Direction: In the section, you will hear a passage three times. When the passage is read for the first time, you should listen carefully for its general idea. When the passage is read for the second time, you are required to fill in the blanks with the exact words you have just heard. Finally, when the passage is read for the third time, you should check what you have written.
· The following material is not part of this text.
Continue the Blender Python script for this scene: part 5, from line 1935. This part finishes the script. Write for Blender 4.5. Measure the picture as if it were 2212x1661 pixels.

Among the kinds of social gestures most significant for second-language teachers are those which are ___(26)___  in form but different in meaning in the two cultures. For example, a Colombian who wants someone to ___(27)___ him often signals with a hand movement in which all the fingers of one hand, cupped, point downward as they move rapidly ___(28)___ .Speakers or English have a similar gesture through the hand may not be cupped and the fingers may be held more loosely, but for them the gesture means goodbye or go away, quite the ___(29)___ of the Colombian gesture. Again, in Colombian, a speaker of English would have to know that when he ___(30)___height he most choose between different gestures depending on whether he is ___(31)___ a human being or an animal. If he keeps the palm of the hand ___(32)___the floor, as he would in his own culture when making known the height of a child, for example, he will very likely be greeted by laughter, in Colombia this gesture is___(33)___for the description of animals. In order to describe human beings he should keep the palm of his hand ___(34)___to the floor. Substitutions of one gesture for the other often create not only humorous but also___(35)___ moment. In both of the examples above, speakers from two different cultures have the same gesture, physically, but its meaning differs sharply.

26. identical
27. approach
28. back and forth
29. opposite
30. indicates
31. referring to
32. parallel to
33. reserved
34. at a right angle
35. embarrassing

音频原文
Among the kinds of social gestures most significant for second language teachers, are those which are identical in form, but different in meaning in the two cultures. For example, a Columbian who wants someone to approach him often signals with a hand movement, in which all the fingers of one hand cupped point downward as they move rapidly back and forth. Speakers of English have a similar gesture, though the hand may not be cupped and the fingers may be held more loosely. But for them, the gesture means "goodbye" or "go away", quite the opposite of the Columbian gesture. Again in Columbia, a speaker of English would have to know that when he indicates height, he must choose between different gestures depending on whether he is referring to a human being or an animal. If he keeps the palm of the hand parallel to the floor, as he would in his own culture when making known the height of a child for example, he will very likely be greeted by laughter. In Columbia, this gesture is reserved for the description of animals. In order to describe human beings, he should keep the palm of his hand at a right angle to the floor. Substitutions of one gesture for the other often create not only humorous but also embarrassing moments. In both of the examples above, speakers from two different cultures have the same gesture physically, but its meaning differs sharply.